Vrasubatlat is a label from Portland, Oregon that has released several commendable records this year. Amongst them is the mini-album or EP from Utzalu entitled Drowning in Sanguine Screams. The task of describing this band’s unique sound is rather daunting, and, as to be expected, the band plays a genre-bending mish-mash of disparate elements. Dark, punk-influenced mid-tempo downpicked riffs are paced by a snare drum, bass drum, snare drum, bass drum four/four time signature jam that reminds me a lot of mid-tempo black metal segments. When black metal slows down the tremolo riffs to invite a headbanging session out of the audience, bands often slow down to add nuance. So, if you like that sort of thing, Utzalu’s Drowning in Sanguine Screams is raw, down-tuned music meant to add more than a hint of nightmare black to the antinomic range of moods projected here.

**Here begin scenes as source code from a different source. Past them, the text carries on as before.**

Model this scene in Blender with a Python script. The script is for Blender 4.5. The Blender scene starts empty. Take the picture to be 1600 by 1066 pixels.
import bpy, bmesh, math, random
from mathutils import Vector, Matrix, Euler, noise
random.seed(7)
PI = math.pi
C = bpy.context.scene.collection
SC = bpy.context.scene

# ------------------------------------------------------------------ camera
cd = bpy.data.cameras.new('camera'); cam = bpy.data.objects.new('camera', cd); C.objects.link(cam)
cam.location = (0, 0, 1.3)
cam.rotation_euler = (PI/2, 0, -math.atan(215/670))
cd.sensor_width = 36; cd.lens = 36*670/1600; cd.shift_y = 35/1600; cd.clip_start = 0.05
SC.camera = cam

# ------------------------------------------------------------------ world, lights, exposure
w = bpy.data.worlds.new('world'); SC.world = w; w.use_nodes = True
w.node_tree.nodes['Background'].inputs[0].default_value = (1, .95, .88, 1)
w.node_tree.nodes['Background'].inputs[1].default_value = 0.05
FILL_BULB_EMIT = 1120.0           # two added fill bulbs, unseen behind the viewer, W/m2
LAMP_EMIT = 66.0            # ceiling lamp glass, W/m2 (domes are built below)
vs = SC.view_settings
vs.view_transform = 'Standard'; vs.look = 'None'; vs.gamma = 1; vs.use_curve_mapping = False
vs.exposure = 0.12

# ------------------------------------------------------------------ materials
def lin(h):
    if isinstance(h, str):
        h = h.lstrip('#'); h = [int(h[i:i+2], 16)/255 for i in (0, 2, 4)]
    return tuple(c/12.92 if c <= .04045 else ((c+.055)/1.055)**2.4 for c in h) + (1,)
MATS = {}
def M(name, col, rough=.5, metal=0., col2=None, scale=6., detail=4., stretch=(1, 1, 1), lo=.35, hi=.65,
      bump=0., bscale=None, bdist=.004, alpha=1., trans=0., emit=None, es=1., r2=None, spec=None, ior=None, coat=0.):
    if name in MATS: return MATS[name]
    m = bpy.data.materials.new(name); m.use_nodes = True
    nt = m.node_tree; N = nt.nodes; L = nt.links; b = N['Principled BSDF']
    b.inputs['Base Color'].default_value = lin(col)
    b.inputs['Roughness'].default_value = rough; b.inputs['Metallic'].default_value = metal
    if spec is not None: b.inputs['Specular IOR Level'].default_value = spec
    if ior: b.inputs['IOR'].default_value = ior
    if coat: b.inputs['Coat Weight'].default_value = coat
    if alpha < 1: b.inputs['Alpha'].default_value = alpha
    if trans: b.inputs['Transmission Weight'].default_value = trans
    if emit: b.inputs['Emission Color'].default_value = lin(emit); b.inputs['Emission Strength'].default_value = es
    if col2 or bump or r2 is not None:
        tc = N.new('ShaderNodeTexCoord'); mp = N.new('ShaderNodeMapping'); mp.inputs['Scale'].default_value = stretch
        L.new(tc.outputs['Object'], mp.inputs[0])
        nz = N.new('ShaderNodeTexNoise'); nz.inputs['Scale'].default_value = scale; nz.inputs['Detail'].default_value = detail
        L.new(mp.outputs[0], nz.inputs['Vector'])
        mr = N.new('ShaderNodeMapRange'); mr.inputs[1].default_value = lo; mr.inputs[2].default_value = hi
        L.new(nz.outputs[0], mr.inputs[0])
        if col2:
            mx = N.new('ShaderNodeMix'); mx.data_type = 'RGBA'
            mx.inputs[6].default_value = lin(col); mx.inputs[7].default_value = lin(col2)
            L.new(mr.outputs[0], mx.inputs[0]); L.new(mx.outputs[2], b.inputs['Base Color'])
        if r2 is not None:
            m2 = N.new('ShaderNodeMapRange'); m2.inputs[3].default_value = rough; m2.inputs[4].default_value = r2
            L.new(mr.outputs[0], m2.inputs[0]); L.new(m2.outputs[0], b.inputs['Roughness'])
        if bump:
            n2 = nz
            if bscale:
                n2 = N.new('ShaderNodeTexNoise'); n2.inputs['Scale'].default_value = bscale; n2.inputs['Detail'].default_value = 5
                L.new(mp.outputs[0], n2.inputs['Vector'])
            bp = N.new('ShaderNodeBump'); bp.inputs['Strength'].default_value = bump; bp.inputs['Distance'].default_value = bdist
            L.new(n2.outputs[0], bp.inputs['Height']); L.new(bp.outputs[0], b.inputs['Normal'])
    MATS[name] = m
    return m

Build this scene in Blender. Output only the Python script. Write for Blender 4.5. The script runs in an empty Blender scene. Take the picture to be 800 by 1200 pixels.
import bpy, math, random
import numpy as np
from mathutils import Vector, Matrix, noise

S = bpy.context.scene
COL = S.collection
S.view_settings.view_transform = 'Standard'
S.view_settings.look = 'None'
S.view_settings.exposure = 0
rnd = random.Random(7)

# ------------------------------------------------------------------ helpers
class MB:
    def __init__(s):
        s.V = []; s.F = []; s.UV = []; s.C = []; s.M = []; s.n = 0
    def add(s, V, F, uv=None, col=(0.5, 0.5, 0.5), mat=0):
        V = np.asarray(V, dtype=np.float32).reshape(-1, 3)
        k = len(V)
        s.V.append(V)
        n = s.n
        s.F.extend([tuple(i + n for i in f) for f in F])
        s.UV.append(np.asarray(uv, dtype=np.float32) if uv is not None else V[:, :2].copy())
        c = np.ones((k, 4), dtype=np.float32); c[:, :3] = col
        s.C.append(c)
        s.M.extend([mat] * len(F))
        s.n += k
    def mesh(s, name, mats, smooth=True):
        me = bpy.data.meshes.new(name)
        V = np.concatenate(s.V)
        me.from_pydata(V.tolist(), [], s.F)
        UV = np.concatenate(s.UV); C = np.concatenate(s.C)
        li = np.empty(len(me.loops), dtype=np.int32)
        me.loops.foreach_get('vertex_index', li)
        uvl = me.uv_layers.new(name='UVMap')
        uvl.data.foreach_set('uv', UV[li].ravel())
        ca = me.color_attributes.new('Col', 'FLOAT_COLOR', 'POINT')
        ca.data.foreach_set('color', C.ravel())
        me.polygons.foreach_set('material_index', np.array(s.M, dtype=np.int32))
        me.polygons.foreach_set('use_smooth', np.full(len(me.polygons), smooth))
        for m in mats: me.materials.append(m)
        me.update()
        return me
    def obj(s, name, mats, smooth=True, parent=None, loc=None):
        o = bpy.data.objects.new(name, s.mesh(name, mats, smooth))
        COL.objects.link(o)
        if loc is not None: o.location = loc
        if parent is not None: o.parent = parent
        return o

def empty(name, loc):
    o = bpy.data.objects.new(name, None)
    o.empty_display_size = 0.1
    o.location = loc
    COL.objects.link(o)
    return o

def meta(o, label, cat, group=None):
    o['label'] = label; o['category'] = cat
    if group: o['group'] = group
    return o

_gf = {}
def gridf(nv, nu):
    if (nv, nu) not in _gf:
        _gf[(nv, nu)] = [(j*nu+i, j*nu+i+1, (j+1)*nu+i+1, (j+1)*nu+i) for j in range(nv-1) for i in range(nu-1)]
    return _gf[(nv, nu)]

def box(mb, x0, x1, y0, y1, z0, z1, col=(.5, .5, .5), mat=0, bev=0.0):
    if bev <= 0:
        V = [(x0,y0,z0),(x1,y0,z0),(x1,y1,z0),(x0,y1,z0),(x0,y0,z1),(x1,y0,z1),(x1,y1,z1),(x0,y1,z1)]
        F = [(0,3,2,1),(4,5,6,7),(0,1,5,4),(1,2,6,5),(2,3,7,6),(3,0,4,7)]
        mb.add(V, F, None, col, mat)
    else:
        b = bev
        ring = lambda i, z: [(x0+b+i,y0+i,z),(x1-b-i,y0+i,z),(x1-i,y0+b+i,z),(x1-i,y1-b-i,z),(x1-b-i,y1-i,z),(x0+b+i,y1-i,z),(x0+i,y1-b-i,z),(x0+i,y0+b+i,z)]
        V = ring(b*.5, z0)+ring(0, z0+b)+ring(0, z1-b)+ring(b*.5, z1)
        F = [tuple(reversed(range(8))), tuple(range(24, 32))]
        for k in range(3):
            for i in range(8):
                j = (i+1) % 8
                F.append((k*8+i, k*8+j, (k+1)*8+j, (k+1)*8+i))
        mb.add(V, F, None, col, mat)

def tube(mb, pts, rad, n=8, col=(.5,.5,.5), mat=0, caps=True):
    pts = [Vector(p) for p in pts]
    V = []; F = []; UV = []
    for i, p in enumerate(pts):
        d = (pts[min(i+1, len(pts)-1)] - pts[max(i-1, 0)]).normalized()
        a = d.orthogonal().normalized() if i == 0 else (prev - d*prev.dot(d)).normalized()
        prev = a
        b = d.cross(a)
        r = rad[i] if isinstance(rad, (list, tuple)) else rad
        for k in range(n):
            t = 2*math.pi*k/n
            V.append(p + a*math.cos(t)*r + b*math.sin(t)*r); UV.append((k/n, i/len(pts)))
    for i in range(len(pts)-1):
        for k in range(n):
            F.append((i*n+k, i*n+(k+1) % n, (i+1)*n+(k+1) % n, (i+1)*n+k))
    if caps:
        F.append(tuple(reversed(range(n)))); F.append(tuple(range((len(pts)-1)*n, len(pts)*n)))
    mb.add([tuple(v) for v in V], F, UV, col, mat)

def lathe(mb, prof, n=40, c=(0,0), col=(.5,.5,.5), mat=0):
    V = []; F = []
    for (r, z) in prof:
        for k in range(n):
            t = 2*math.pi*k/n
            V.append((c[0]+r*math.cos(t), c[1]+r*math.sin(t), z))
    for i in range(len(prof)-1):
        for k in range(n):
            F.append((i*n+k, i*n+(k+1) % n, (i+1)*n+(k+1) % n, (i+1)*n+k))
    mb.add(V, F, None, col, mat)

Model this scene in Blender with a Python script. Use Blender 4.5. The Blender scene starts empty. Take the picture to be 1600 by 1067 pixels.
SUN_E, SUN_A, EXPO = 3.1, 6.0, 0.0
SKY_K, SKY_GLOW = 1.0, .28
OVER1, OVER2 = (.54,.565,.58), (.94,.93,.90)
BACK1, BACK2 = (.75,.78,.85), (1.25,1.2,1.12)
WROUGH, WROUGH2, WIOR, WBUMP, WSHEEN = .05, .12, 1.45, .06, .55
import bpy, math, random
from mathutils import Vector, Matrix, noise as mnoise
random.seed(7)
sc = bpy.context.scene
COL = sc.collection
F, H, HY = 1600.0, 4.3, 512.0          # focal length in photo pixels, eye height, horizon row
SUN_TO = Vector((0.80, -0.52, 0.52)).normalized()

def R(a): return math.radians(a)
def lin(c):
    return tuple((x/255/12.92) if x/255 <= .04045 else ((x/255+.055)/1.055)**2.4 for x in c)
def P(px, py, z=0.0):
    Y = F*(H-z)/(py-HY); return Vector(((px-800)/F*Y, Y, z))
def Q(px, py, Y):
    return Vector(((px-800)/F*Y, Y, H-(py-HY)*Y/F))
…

Utzalu’s sound is primitive, relying on playing plenty of downpicked guitar chord transitions and discordant bass that modern minimalist dark music fans love. Like a factory shut-down during the Great Depression, morbidly brooding over the landscape of the city as a home for feral animals and runaways, Utzalu takes you to a place where hope is lost or is in inevitable decline. Drowning in Sanguine Screams is quite suitably chill music for the hopeless and abandoned, gathering in dark places for a round of recreational drugs passing between unhappy hands. There’s also a great deal of lechery in the lyrical themes, which is perfect for lovers with unconventional sexual practices.
Like an extreme metal band moved by the infamous soundtrack to the movie The Piano, entitled The Heart Asks Pleasure First/The Promise, this band ignites sexual violence between consenting adults jaded with the music industry at large, who make love to the tune of wild, eccentric savagery, the sound of which is captured majestically on this EP.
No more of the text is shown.